As an added bonus, my brother's best friend Chris, who is slowly becoming one of my favorite people, was able to make it out to the bar (even though my brother wasn't; which, on it's own, was a pretty big disappointment). He not only came to the bar, he was the life of the party. Here's a "glimpse" at what the night looked like...

Chris is dancing with all of us on the dance floor (all of us, at this point in time, was Chrisanne, Beth, Allison, Jeff, Randy and I). There is also a homeless man dancing on the dance floor-and he was good, like, really good. Chris looks at him and shrugs, "dance off?" and they proceed to spend 10 minutes going back and forth dancing like crazy fools. Suffice it to say, Chris lost...only because the man in the purple shirt did the SPLITS on the dance floor. It. was. awesome.

I am sometimes just floored by how lucky I am. Like, I can't even deal with how fortunate I am.

Things to be thankful for:

1. My husband loves to dance. I LOVE that he loves to dance. Some people just sit there and watch, but he loves it. I love that we can go out and have a ton of fun together (despite the fact that we usually fight AT LEAST once...this was no different! LoL)
2. I love that my niece loves me enough to be offended that I didn't invite her to my b.day party. I love that Renee brought her with. It's flipping adorable.
3. I love Jenn. I am constantly amazed that somehow I ended up with a friend like her. I don't know anyone else that would go to so much trouble for me. That includes everyone in my family and my husband. She is the most thoughtful person on the planet, and I wish I could be more like her.
4. Great friends. I am just lucky. Chrisanne has quickly become one of my best friends. She is also amazingly thoughtful and caring. She is just so much fun to be around. We can laugh harder than anyone at (1) the movies or (2) the bars. It doesn't matter where they are. I am lucky that I have her. Joyce is another one of those people that I know, no matter what, will be there for me forever. She just gets it. She's a female version of Chris--always a blast to be around.
5. Did I mention great friends? I knew that Allison would be able to make it up here, but I wasn't sure that she would be fun because of her new boyfriend. I had been nervous about it for weeks. However, I can't explain how happy I am that I was proven wrong. Allison AND Jeff were both a blast. I have been burned by SO many girls that have screwed me over for boys. I feel like it's finally over. I have the friends who I am supposed to have now.
6. Betty & I are friends again. I missed her...a lot. We will always get on each other's nerves; mostly, because we are so alike that we can't accept each other's differences. BUT, I really think that the worst of it's over.
7. Chris...I feel like Chris is really like a brother to me. He had a deep, heart-to-heart with me and listened to me. Not, "I'm just looking at her" listening but REAL, meaningful, listening. That meant a whole lot to me.

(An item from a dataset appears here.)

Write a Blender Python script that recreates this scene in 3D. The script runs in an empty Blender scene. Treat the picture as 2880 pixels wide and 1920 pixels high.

Overall, I had an absolutely amazing birthday. It was fabulous. I coudln't have asked for anything better.

I wish I could re-live it over and over and over.

Thanks everyone who was there for making it amazing...and thanks for letting me "taste it twice"--three times if you count the facebook pictures ;)


**Also, shout-out to officially training for the mini-marathon starting...yesterday. It was hard, but it was also awesome. I can do it. I really can and I will not fail this time.

I am also giving up sugar after today because I can't do this to myself anymore. I am hoping to keep that up!